-- START OF Supplied information --

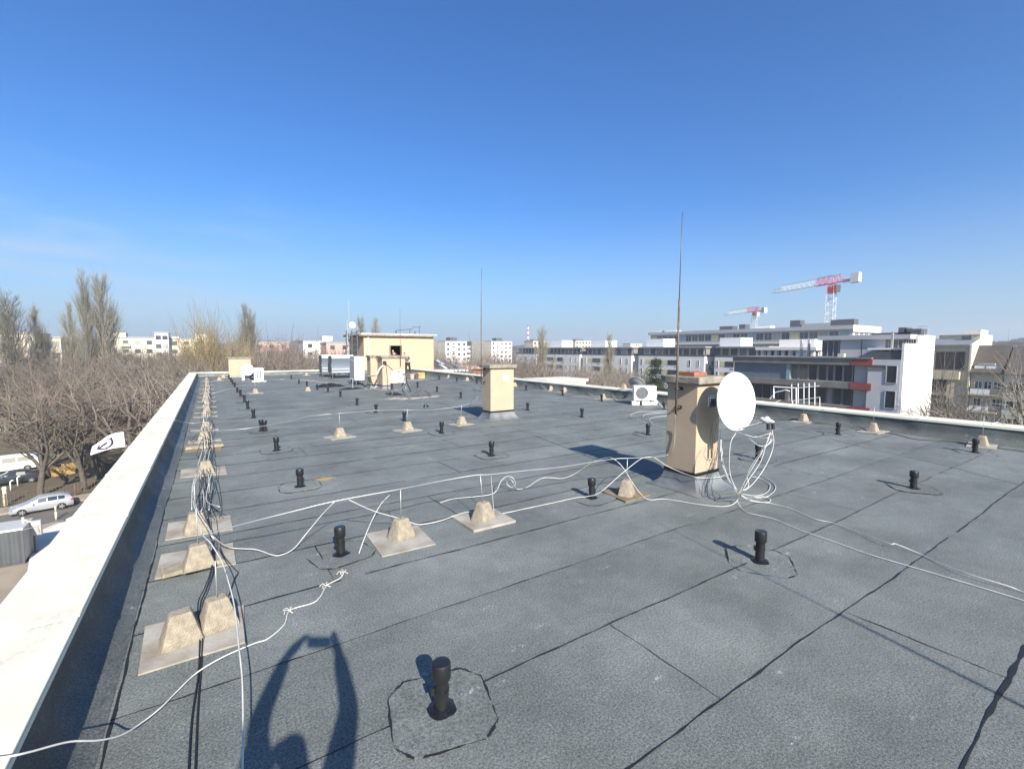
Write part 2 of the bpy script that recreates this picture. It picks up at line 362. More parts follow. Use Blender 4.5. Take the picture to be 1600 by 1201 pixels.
for k in range(0, 30): ribbon((XRi-.32, .2+k*1.03), (XRi-.12, .2+k*1.03), .004, .014, seed=460+k, z=.005)
so_ = sb.obj('seam', M['seam'], deck)
st = MB()
cst = G(507, 748); st.add([(cst[0]+.16*math.cos(a)*(1+.4*math.sin(3*a)), cst[1]+.09*math.sin(a)*(1+.3*math.cos(4*a)), .003) for a in np.linspace(0, 6.28, 18)[:-1]], [tuple(range(17))])
st.obj('rust_stain', M['stain'], deck)

# parapets: wall, felt upstand dressed over a fillet, sheet coping with lapped joints
def upstand(axis, at, inw, a0, a1, parent, seed):
    r = np.random.default_rng(seed); ph = r.uniform(0, 6, 6)
    P = [(0.0, .335), (.012, .25), (.02, .17), (.045, .10), (.10, .045), (.17, .012), (.215, .003)]
    n = int((a1-a0)/.12)
    def fn(u, v):
        t = a0+(a1-a0)*u; k = v*(len(P)-1); i = min(int(k), len(P)-2); f = k-i
        d = P[i][0]*(1-f)+P[i+1][0]*f; z = P[i][1]*(1-f)+P[i+1][1]*f
        bulge = (.02*math.sin(t*2.1+ph[0])+.014*math.sin(t*5.3+ph[1])+.008*math.sin(t*11+ph[2]))*math.sin(math.pi*min(1, v*1.05))
        d += bulge+.012; q = at+inw*d
        return (q, t, z) if axis == 'x' else (t, q, z)
    m = MB().grid(fn, n, 14)
    if (axis == 'x') != (inw > 0): m.f = [tuple(reversed(f)) for f in m.f]
    return m.obj('felt_upstand', M['felt_up'], parent, smooth=180)
def coping(x0, x1, y0, y1, along, parent):
    m = MB(); lip = .03
    m.box((x0, y0, ZC-.018), (x1, y1, ZC))
    if along == 'y':
        k = y0+.5
        while k < y1-.3: m.box((x0-.004, k, ZC-.01), (x1+.004, k+.07, ZC+.004)); k += 2.02
    else:
        k = x0+.9
        while k < x1-.3: m.box((k, y0-.004, ZC-.01), (k+.07, y1+.004, ZC+.004)); k += 2.02
    c = m.obj('coping', M['coping'], parent, bevel=.007)
    l = MB()
    if along == 'y': l.box((x0+.001, y0, ZC-.018-lip), (x0+.007, y1, ZC-.018)); l.box((x1-.007, y0, ZC-.018-lip), (x1-.001, y1, ZC-.018))
    else: l.box((x0, y0+.001, ZC-.018-lip), (x1, y0+.007, ZC-.018)); l.box((x0, y1-.007, ZC-.018-lip), (x1, y1-.001, ZC-.018))
    l.obj('drip_edge', M['lip'], parent); return c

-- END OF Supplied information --

What to do. Without the pictures, return the listing above from its first line through the line that has "st.obj('rust_stain', M['stain'], deck)".

Final result.
Write part 2 of the bpy script that recreates this picture. It picks up at line 362. More parts follow. Use Blender 4.5. Take the picture to be 1600 by 1201 pixels.
for k in range(0, 30): ribbon((XRi-.32, .2+k*1.03), (XRi-.12, .2+k*1.03), .004, .014, seed=460+k, z=.005)
so_ = sb.obj('seam', M['seam'], deck)
st = MB()
cst = G(507, 748); st.add([(cst[0]+.16*math.cos(a)*(1+.4*math.sin(3*a)), cst[1]+.09*math.sin(a)*(1+.3*math.cos(4*a)), .003) for a in np.linspace(0, 6.28, 18)[:-1]], [tuple(range(17))])
st.obj('rust_stain', M['stain'], deck)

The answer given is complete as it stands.